Fonio is a grain that has gained popularity lately. People use it in the same way as couscous, but it’s grain in its own right, and it’s gluten-free. I toasted the grains in olive oil to add depth of flavor. I poured some of my braising sauce, thinned it out with water, seasoned it with some spices, and brought it to a boil for one minute. I took it off the heat and waited for fonio to work its magic. Then I incorporated chopped dates, squares of goat feta, pepitas. I finished the dish with some fresh cilantro.

Dish 2: Bulgur with Braised Pork

This dish looks similar to the previous one, but it’s completely different. Bulgur is an easy grain to cook; it’s cracked wheat and just needs some soaking to become soft and tender. I thinned out the sauce with a bit of water in this dish and cooked the bulgur in it, tossing some of the pork last minute. I stirred in part of the thick ‘jus’; I seasoned the dish with lemon, cumin, and cinnamon and garnished it with fresh cilantro.

Dish 3: Orzo with Pork Shoulder and Feta

Following the trend, this time, I converted the sauce into a “pork ragu”. I cooked some orzo in this sauce to make an indulgent pasta dish. I finished it with olive oil, goat feta, and cilantro.

Dish 4: Braised Pork Galettes With Yuzu Mayo

This dish took a lot of work.
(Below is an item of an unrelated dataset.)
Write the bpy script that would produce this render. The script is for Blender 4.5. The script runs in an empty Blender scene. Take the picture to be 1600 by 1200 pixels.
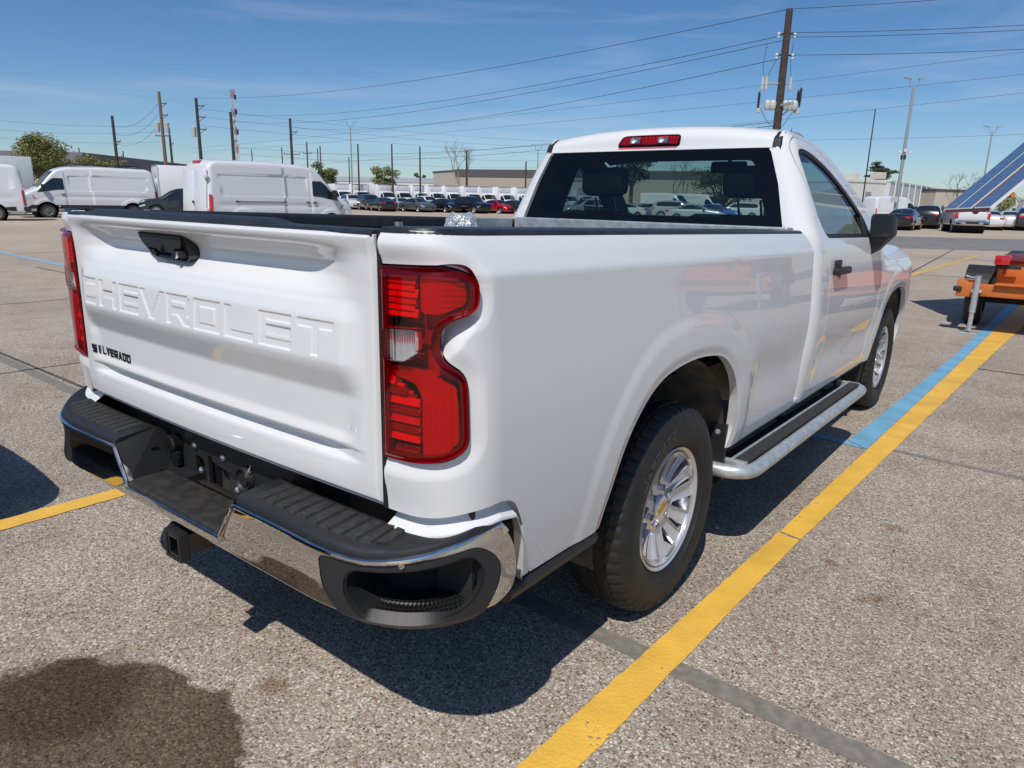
import bpy, bmesh, math, random
import numpy as np
from mathutils import Vector, Matrix
random.seed(7); np.random.seed(7)
SC = bpy.context.scene
COL = SC.collection
# ------------------------------------------------------------------ camera, world, sun, exposure
CAM = np.array([1.9307, -2.2539, 1.4655]); YAW, PITCH, ROLL, FPX = -0.65602, 0.25392, 0.02155, 1107.4
cr = np.array([math.cos(YAW), -math.sin(YAW), 0.0])
cf = np.array([math.sin(YAW)*math.cos(PITCH), math.cos(YAW)*math.cos(PITCH), -math.sin(PITCH)])
cu = np.cross(cr, cf)
cR = math.cos(ROLL)*cr + math.sin(ROLL)*cu
cU = -math.sin(ROLL)*cr + math.cos(ROLL)*cu
cam = bpy.data.cameras.new('camera'); camo = bpy.data.objects.new('camera', cam); COL.objects.link(camo)
camo.matrix_world = Matrix(((cR[0], cU[0], -cf[0], CAM[0]), (cR[1], cU[1], -cf[1], CAM[1]), (cR[2], cU[2], -cf[2], CAM[2]), (0, 0, 0, 1)))
cam.sensor_width = 36.0; cam.lens = 36.0*FPX/1600.0
cam.clip_start = 0.05; cam.clip_end = 4000.0
SC.camera = camo
SC.view_settings.view_transform = 'Standard'; SC.view_settings.look = 'None'
SC.view_settings.gamma = 1.0; SC.view_settings.use_curve_mapping = False
SC.view_settings.exposure = -0.2
SUN_DIR = Vector((0.255, -0.665, 1.0)).normalized()
world = bpy.data.worlds.new('World'); SC.world = world; world.use_nodes = True
wn = world.node_tree.nodes; wl = world.node_tree.links
bg = wn['Background']; bg.inputs['Strength'].default_value = 0.115
sky = wn.new('ShaderNodeTexSky'); sky.sky_type = 'NISHITA'; sky.sun_disc = False
sky.sun_elevation = math.asin(SUN_DIR.z); sky.sun_rotation = math.atan2(SUN_DIR.x, SUN_DIR.y)
sky.air_density = 0.8; sky.dust_density = 0.5; sky.ozone_density = 4.0; sky.altitude = 20
# thin cirrus streaks, a property of the sky itself (direction based, goes all the way round)
tc = wn.new('ShaderNodeTexCoord'); mp = wn.new('ShaderNodeMapping'); mp.inputs['Scale'].default_value = (1.6, .7, 11.0)
mp.inputs['Rotation'].default_value = (0.12, 0.30, 0.9)
nz = wn.new('ShaderNodeTexNoise'); nz.inputs['Scale'].default_value = 2.2; nz.inputs['Detail'].default_value = 7; nz.inputs['Roughness'].default_value = 0.55
nz.inputs['Distortion'].default_value = 0.6
rp = wn.new('ShaderNodeValToRGB'); rp.color_ramp.elements[0].position = 0.52; rp.color_ramp.elements[1].position = 0.82
rp.color_ramp.elements[1].color = (0.22, 0.22, 0.22, 1)
mx = wn.new('ShaderNodeMix'); mx.data_type = 'RGBA'; mx.inputs[7].default_value = (7.0, 7.6, 8.4, 1)
hs = wn.new('ShaderNodeHueSaturation'); hs.inputs['Saturation'].default_value = 1.2
wl.new(tc.outputs['Generated'], mp.inputs['Vector']); wl.new(mp.outputs[0], nz.inputs['Vector'])
wl.new(nz.outputs[0], rp.inputs[0]); wl.new(rp.outputs[0], mx.inputs[0])
wl.new(sky.outputs[0], hs.inputs['Color']); wl.new(hs.outputs[0], mx.inputs[6]); wl.new(mx.outputs[2], bg.inputs['Color'])
sun = bpy.data.lights.new('sun', 'SUN'); sun.energy = 4.4; sun.angle = math.radians(0.53); sun.color = (1.0, 0.955, 0.89)
suno = bpy.data.objects.new('sun', sun); COL.objects.link(suno)
suno.rotation_euler = SUN_DIR.to_track_quat('Z', 'Y').to_euler(); suno.location = (3, -10, 20)
SC.cycles.max_bounces = 10; SC.cycles.transparent_max_bounces = 16; SC.cycles.caustics_reflective = False; SC.cycles.caustics_refractive = False
SC.cycles.sample_clamp_indirect = 6.0

def at(px, depth, z=0.0):
    """world point seen in the 1600 px wide frame at column px (horizon row), depth metres ahead"""
    py = 295.3 + px*0.02155
    d = cf + (px-800)/FPX*cR - (py-600)/FPX*cU
    p = CAM + depth*d
    return np.array([p[0], p[1], z])
_vp = (800+FPX*cR[2]/cf[2], 600-FPX*cU[2]/cf[2])
def foot(px, py, depth):
    """ground point of an upright whose top shows at (px, py)"""
    k = ((295.3+px*.02155)-py)/(_vp[1]-py)
    return at(px+(_vp[0]-px)*k, depth)
def height_at(G, py):
    """height at which an upright over ground point G crosses row py"""
    dx, dy = G[0]-CAM[0], G[1]-CAM[1]; k = (600-py)/FPX
    A = dx*cf[0]+dy*cf[1]; B = dx*cU[0]+dy*cU[1]
    return CAM[2]+(B-k*A)/(k*cf[2]-cU[2])

# ------------------------------------------------------------------ materials
MATS = {}
def mat(name, color=(.5, .5, .5), rough=.5, metal=0., coat=0., spec=.5, coat_rough=.03, noise=None, bump=None, emit=None):
    """noise=(scale, amount, second colour)  bump=(scale, strength, distance)"""
    if name in MATS: return MATS[name]
    m = bpy.data.materials.new(name); m.use_nodes = True
    n, l = m.node_tree.nodes, m.node_tree.links
    b = n['Principled BSDF']
    b.inputs['Base Color'].default_value = (*color, 1); b.inputs['Roughness'].default_value = rough
    b.inputs['Metallic'].default_value = metal; b.inputs['Coat Weight'].default_value = coat
    b.inputs['Coat Roughness'].default_value = coat_rough
    b.inputs['Specular IOR Level'].default_value = spec
    co = n.new('ShaderNodeTexCoord')
    if noise:
        t = n.new('ShaderNodeTexNoise'); t.inputs['Scale'].default_value = noise[0]; t.inputs['Detail'].default_value = 6
        l.new(co.outputs['Object'], t.inputs['Vector'])
        r = n.new('ShaderNodeValToRGB'); r.color_ramp.elements[0].position = .38; r.color_ramp.elements[1].position = .66
        r.color_ramp.elements[0].color = (*color, 1)
        c2 = noise[2]; a = noise[1]
        r.color_ramp.elements[1].color = tuple(color[i]*(1-a)+c2[i]*a for i in range(3))+(1,)
        l.new(t.outputs[0], r.inputs[0]); l.new(r.outputs[0], b.inputs['Base Color'])
    if bump:
        t = n.new('ShaderNodeTexNoise'); t.inputs['Scale'].default_value = bump[0]; t.inputs['Detail'].default_value = 5
        l.new(co.outputs['Object'], t.inputs['Vector'])
        bp = n.new('ShaderNodeBump'); bp.inputs['Strength'].default_value = bump[1]; bp.inputs['Distance'].default_value = bump[2]
        l.new(t.outputs[0], bp.inputs['Height']); l.new(bp.outputs[0], b.inputs['Normal'])
    if emit:
        b.inputs['Emission Color'].default_value = (*emit[0], 1); b.inputs['Emission Strength'].default_value = emit[1]
    MATS[name] = m
    return m
def glass_mat(name, tint, rough=0.0, refl=1.0):
    m = bpy.data.materials.new(name); m.use_nodes = True
    n, l = m.node_tree.nodes, m.node_tree.links
    n.remove(n['Principled BSDF'])
    tr = n.new('ShaderNodeBsdfTransparent'); tr.inputs[0].default_value = (*tint, 1)
    gl = n.new('ShaderNodeBsdfGlossy'); gl.inputs['Roughness'].default_value = rough
    fr = n.new('ShaderNodeFresnel'); fr.inputs[0].default_value = 1.5
    # thin sheet: same reflectance from either side
    ge = n.new('ShaderNodeNewGeometry'); mi = n.new('ShaderNodeMath'); mi.operation = 'MULTIPLY_ADD'
    mi.inputs[1].default_value = (1/1.5-1.5); mi.inputs[2].default_value = 1.5
    l.new(ge.outputs['Backfacing'], mi.inputs[0])
    fr2 = n.new('ShaderNodeLayerWeight'); fr2.inputs[0].default_value = .5
    pw = n.new('ShaderNodeMath'); pw.operation = 'POWER'; pw.inputs[1].default_value = 4.0
    ma = n.new('ShaderNodeMath'); ma.operation = 'MULTIPLY_ADD'; ma.inputs[1].default_value = .85*refl; ma.inputs[2].default_value = .05*refl
    l.new(fr2.outputs['Facing'], pw.inputs[0]); l.new(pw.outputs[0], ma.inputs[0])
    ms = n.new('ShaderNodeMixShader')
    l.new(ma.outputs[0], ms.inputs[0]); l.new(tr.outputs[0], ms.inputs[1]); l.new(gl.outputs[0], ms.inputs[2])
    l.new(ms.outputs[0], n['Material Output'].inputs[0])
    MATS[name] = m
    return m
M_WHITE = mat('white_paint', (.70, .705, .705), .6, coat=1.0, coat_rough=.008, spec=.1, bump=(6, .002, .01))
M_CHROME = mat('chrome', (.60, .59, .575), .02, 1.0)
M_BLACK = mat('black_plastic', (.016, .016, .018), .5, bump=(260, .25, .002))
M_GLOSSBLACK = mat('gloss_black', (.008, .008, .009), .22, coat=.3)
M_DARK = mat('dark_void', (.006, .006, .006), .8)
M_UNDER = mat('underbody', (.02, .019, .018), .75, noise=(9, .6, (.05, .043, .035)))
M_LINER = mat('dusty_liner', (.035, .033, .030), .8, noise=(7, .9, (.13, .115, .095)))
M_RUBBER = mat('rubber', (.011, .011, .011), .6, noise=(14, .5, (.022, .022, .021)), bump=(180, .2, .002))
M_RIM = mat('bright_alloy', (.66, .66, .68), .30, .6, coat=.6)
M_RIMDARK = mat('alloy_shadow', (.035, .035, .037), .5, .3)
M_STEEL = mat('bright_steel', (.62, .62, .62), .3, 1.0)
M_GALV = mat('galvanised', (.44, .48, .50), .38, .55, noise=(28, .9, (.62, .66, .68)), bump=(40, .15, .004))
M_TREAD = mat('grip_tread', (.020, .020, .020), .7, noise=(60, .7, (.045, .043, .04)), bump=(220, .6, .004))
M_LINERBED = mat('bed_liner', (.014, .014, .016), .55, bump=(150, .3, .003))
M_CAP = mat('rail_cap', (.016, .017, .019), .42, bump=(220, .25, .002), noise=(22, .5, (.035, .035, .04)))
M_GOLD = mat('gold_emblem', (.62, .38, .06), .28, .7)
M_DARKCHROME = mat('dark_chrome', (.16, .16, .17), .12, 1.0)
M_REFL = mat('lamp_reflector', (.85, .85, .86), .25, .45)
M_REDIN = mat('red_reflector', (.34, .004, .018), .25, .2, coat=.5)
M_SEAT = mat('seat_cloth', (.012, .012, .013), .8)
M_YEL = mat('yellow_tag', (.75, .55, .02), .5)
M_RED_LENS = glass_mat('red_lens', (.96, .008, .085), .0, 1.0)
M_CLEAR = glass_mat('clear_lens', (.92, .93, .93), .0, 1.0)
M_GLASS = glass_mat('tinted_glass', (.36, .46, .45), .0, 1.0)
M_WSGLASS = glass_mat('windscreen_glass', (.82, .90, .87), .0, 1.0)
M_SMOKE = glass_mat('smoke_band', (.012, .012, .014), .0, 1.0)
M_CARGLASS = mat('car_glass', (.012, .016, .018), .04, spec=.8)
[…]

Entering the realm of french cooking, I made buckwheat pancakes and transformed them into braised pork galettes. My galettes had caramelized onions, part of the pork shoulder, and I topped it off with some of my homemade yuzu mayonnaise and pickled red chilies.
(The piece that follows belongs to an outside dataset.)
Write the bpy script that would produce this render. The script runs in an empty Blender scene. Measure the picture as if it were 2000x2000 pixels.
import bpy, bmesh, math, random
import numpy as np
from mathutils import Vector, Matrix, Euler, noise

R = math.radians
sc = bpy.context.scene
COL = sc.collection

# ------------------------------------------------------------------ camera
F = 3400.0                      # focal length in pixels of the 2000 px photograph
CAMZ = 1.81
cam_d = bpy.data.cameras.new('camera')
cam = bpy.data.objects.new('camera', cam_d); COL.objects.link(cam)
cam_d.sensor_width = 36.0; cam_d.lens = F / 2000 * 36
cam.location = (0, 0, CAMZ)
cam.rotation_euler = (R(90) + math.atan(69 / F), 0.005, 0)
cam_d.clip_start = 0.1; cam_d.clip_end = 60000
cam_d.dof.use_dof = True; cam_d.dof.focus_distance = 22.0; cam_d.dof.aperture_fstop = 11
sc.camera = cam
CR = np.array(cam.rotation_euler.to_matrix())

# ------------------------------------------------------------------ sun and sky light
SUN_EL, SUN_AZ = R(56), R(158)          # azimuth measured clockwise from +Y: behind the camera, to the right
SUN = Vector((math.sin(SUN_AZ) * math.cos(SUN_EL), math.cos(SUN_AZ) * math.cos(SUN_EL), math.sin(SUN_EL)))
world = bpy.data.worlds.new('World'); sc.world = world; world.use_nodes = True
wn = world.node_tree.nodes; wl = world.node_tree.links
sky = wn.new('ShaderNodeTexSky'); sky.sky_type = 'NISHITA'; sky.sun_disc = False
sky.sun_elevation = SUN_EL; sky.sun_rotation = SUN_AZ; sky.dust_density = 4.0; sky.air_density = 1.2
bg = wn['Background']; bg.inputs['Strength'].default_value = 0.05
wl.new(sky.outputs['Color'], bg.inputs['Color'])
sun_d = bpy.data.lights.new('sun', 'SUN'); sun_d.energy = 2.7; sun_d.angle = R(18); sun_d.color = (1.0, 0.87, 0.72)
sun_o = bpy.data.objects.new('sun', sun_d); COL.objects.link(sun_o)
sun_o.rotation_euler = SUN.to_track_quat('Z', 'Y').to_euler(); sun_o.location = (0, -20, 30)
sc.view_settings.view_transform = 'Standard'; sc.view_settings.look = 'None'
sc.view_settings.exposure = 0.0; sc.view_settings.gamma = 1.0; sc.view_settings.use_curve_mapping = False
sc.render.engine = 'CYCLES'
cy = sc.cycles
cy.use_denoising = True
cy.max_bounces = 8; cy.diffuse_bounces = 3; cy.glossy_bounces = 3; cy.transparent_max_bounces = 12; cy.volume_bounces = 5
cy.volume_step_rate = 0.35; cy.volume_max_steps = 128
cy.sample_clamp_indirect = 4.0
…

Dish 5: Pork and Shrimp Vietnamese Spring Rolls

Pork and Shrimp spring rolls are amongst the most known Vietnamese appetizers. I kept using my cilantro (I bought a bunch when I got the pork) and got some Thai basil that I could use later.

Dish 6: Teriyaki Braised Pork with Rice and Fukujinzuke

For this dish, I prepared a classic teriyaki sauce. I then reheated the pork in this teriyaki sauce and served it with white rice (which I mixed with minced cilantro) and a Japanese relish I like to keep in my fridge: Fukujinzuke; this made for a great Japanese meal.

Dish 7: Pulled Pork Sandwich

For this last dish, I transformed the sauce into BBQ sauce with the help of some brown sugar, honey, apple cider vinegar, and classic spices like paprika, cumin, and black pepper. I soaked into it the pulled pork for the braise to heat it through, and I assembled the sandwich by toasting some of my homemade sandwich bread, some dill pickles I also made a month back, cheddar cheese the pork.

Dish 8; Shrimp and Pork Thai Green Curry

Is there a better way of ending the week than with a green curry? Yeah, I know, pork goes better in red curry, but I only had green curry paste. I tossed in my favorite green veggies, some potatoes, the remainder of the pork, and some shrimp to make this delicious dish.

And the Leftovers

These eight dishes were not the only ones I made. I practiced other things that were not entirely worth noting. By the time I finished the green curry, I had left only about a cup of that braising sauce. It ended up in an excellent shakshouka brunch.

Takeaways

This series of dishes don’t speak too much on their own, they are not culinary masterpieces, but instead, the process showed some of the tools that need to be part of the home cook’s arsenal. I summarize them here:

  • Stock up with long-lived items: Grains, nuts, pasta, etc., can live in your pantry for a long time and are convenient when building meals on the fly.
  • The same goes for preserves: Preserved lemons, relishes, pickles, and so forth play an essential role when balancing the flavor of your creations.
  • Salty and fermented items have a long life: Salty cheeses like feta, parmesan, etc., not only live long in your fridge but deliver fantastic flavor. Fermented things like buttermilk or creme fraiche can also live for a very long time.
  • Make your condiments: You don’t have to make every condiment all the time; store-bought are convenient and do the job just fine. But if you know how to make them, it will open the possibilities when the time comes. An example would be my pulled pork sandwich with improvised BBQ sauce.
  • Find ways to use the same fresh herbs: Fresh herbs deliver freshness to your dishes and look fabulous as garnishes. You don’t have to buy a bunch of cilantro and a bunch of parsley. You can use either interchangeably at home. These herbs, unfortunately, don’t last long but come in substantial quantities. The best alternative to buying: Keep pots and grow them yourself! Zero waste.
  • Learn about different cuisines: Picking your favorite cuisines and studying them will give you the perspective you need when it comes to variety and creativity. Just look at the dishes I made: African, Middle Eastern, Italian, French, Vietnamese, Japanese, American, Thai.
  • Cook versatile building blocks: If the message of the post was not clear enough. Think versatility.

Sometimes the fact that ingredients sell fractioned in a way that’s excessive for a single person can be a blessing.

I hope you enjoyed reading, stay single, and happy cooking!